The same pattern ships in the box. The template links three extensions into the binary (web, marketplace, email), and the host provides the infrastructure extensions for database, logging, analytics, files, users, AI, MCP, OAuth, content, agents, and the scheduler. A custom extension follows the same recipe. Implement the trait, call the macro, recompile, redeploy the same artifact. The CISO approving the rebuild is approving one binary, not a host plus a plugin catalogue.

Environment drift is the slow killer of self-hosted infrastructure. Local config diverges from staging, staging diverges from production, and a config-only change ships an outage nobody spots in review because the diff lives in a config server, not in the repo. A CTO who asks "what is different between prod and the air-gapped cluster" should get the answer from git log, not from a screenshot.

systemprompt.io binds the binary to a profile through one environment variable. At startup, the profile loader reads the chosen profile name, loads the matching YAML file, and stores the result in a global one-time cell. Every subsystem reads from that single value for its configuration. Rate-limit tiers, JWT issuer and audience, log level, database connection, and storage paths all resolve from the same profile. Switching environments means changing the variable and restarting the process. The binary does not change, so an air-gap approval granted against one SHA is still valid against the staging run of the same SHA.

A profile is a directory checked into version control. The local profile disables rate limits and turns logging up for developer ergonomics. The production profile sets tiered rate limits, JSON logging, and a JWT configuration with issuer, audiences, and expiration. Per-region or per-tenant profiles follow the same shape. A CISO asking "what changed in the air-gapped profile last quarter" reads a git diff, not a change-ticket trail.
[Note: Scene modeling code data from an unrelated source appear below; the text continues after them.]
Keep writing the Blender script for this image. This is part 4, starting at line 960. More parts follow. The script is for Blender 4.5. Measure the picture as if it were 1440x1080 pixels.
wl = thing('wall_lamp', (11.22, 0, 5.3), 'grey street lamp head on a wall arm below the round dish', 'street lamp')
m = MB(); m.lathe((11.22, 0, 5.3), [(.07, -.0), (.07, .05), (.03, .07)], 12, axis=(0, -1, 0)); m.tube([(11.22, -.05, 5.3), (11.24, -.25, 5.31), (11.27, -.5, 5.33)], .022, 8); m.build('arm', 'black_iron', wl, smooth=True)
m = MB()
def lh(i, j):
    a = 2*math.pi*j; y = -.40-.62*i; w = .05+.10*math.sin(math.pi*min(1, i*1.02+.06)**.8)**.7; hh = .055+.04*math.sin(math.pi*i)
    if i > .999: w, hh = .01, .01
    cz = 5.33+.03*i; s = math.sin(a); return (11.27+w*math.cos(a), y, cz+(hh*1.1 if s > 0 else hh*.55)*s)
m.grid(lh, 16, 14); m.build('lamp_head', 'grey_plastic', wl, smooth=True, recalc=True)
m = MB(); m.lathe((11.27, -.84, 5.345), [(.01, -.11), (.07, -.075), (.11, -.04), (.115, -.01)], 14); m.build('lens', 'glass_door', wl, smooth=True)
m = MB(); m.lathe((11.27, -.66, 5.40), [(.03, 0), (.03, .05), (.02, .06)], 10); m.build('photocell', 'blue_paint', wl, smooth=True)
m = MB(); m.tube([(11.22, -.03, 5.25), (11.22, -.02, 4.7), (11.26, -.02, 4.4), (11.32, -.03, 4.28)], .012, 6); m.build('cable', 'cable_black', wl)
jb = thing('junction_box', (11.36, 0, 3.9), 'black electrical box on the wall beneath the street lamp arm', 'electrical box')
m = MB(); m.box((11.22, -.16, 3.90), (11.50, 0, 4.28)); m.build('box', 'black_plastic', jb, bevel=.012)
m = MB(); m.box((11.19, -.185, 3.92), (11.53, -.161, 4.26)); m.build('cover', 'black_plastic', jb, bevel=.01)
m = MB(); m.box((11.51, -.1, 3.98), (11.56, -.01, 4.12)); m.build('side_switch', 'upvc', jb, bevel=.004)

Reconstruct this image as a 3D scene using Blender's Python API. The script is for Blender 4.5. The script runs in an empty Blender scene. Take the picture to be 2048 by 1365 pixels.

Most stacks ship one binary for the server, another for the CLI, and a third dashboard image to operate it. Three things to package, three to version, three to keep in sync on upgrade. A staff engineer running an incident at 3am has to remember which binary on which host has which subcommands. systemprompt.io is one artifact playing all three roles, so the command a developer runs on a laptop is the command an operator runs in production.

The same binary parses subcommands and dispatches them. systemprompt services start --foreground brings up the HTTP server. systemprompt admin agents list runs against the database. systemprompt infra logs view queries the log store. The CLI is not a wrapper around the server. It is the server invoked with a different subcommand, so an admin task in production and a debug run on a laptop hit the same code paths and the same profile loader.

The production container reflects that. The image starts from debian:bookworm-slim, installs two system libraries (libpq5 for the PostgreSQL client and libssl3 for TLS), copies the pre-built binary into /app/bin/, sets a healthcheck hitting the health endpoint, and runs the entrypoint. No Rust toolchain in the image, no multi-stage compile. A CISO doing a supply-chain review sees a binary and two library packages, not a compiler and a build cache, which keeps the attack surface of the production image small.

Scaling a typical AI gateway means scaling the cache and the session store with it. Add a replica, add capacity to Redis, watch for hot keys. A CTO signing off on an in-cluster deployment ends up approving three distributed systems instead of one, and every one of them is a separate on-call surface. systemprompt.io takes those moving parts off the table by keeping per-request state stateless and per-process state local, so horizontal scaling is N binaries behind a load balancer.

JWT validation runs inside the request. The JWT service constructs a local decoding key from the profile secret once at startup, and every request verifies signature and expiry against that key without touching I/O. No session store sits in front of the binary and no external auth service is called per request, so any replica can serve any request and a lost pod does not strand a session on a remote cache.

Rate limiting is local too. Each replica meters its own share of traffic through the in-process tiered limiter, with separate token buckets per auth tier so a batch of MCP tool calls cannot crowd out an admin invocation at the same replica. A CTO who needs globally coordinated limits can still layer an upstream reverse proxy, but the binary does not require one to deploy safely.

Health and readiness ride on the same binary. The health endpoint verifies database connectivity for liveness probes. The readiness layer flips an atomic flag and broadcasts when the server starts accepting connections, and the database layer manages its own connection pool so no external pooler (PgBouncer, pgpool) has to be deployed and approved alongside.

A regulated team picking AI infrastructure asks one question early. Can this run somewhere we trust, including a network with no internet route? A vendor whose air-gapped build is a separate code branch forces the CISO to re-approve that branch against a different supply chain. systemprompt.io answers the question by being a binary, a database, and a profile, and nothing else. The same artifact runs in every environment, and air-gapping is a profile choice, not a fork.

The binary runs on any Linux x86_64 host with libpq5 and libssl3 available. The container image is the same binary on debian:bookworm-slim. No cloud-specific packaging, no environment-specific build path, so the CISO who approved the production SHA has approved the staging SHA and the air-gapped SHA as well.

Air-gapped deployment is a configuration, not a source-code fork. The binary is its own token issuer. Admin tokens are signed locally with HS256 using the profile secret, so tokens verify in-process without Auth0, Okta, or an external identity service in the loop. Logging writes to PostgreSQL. The only outbound network calls are to PostgreSQL and to whichever AI providers the profile explicitly configures, so an auditor can enumerate the perimeter of a deployment from one profile file, not from a network capture.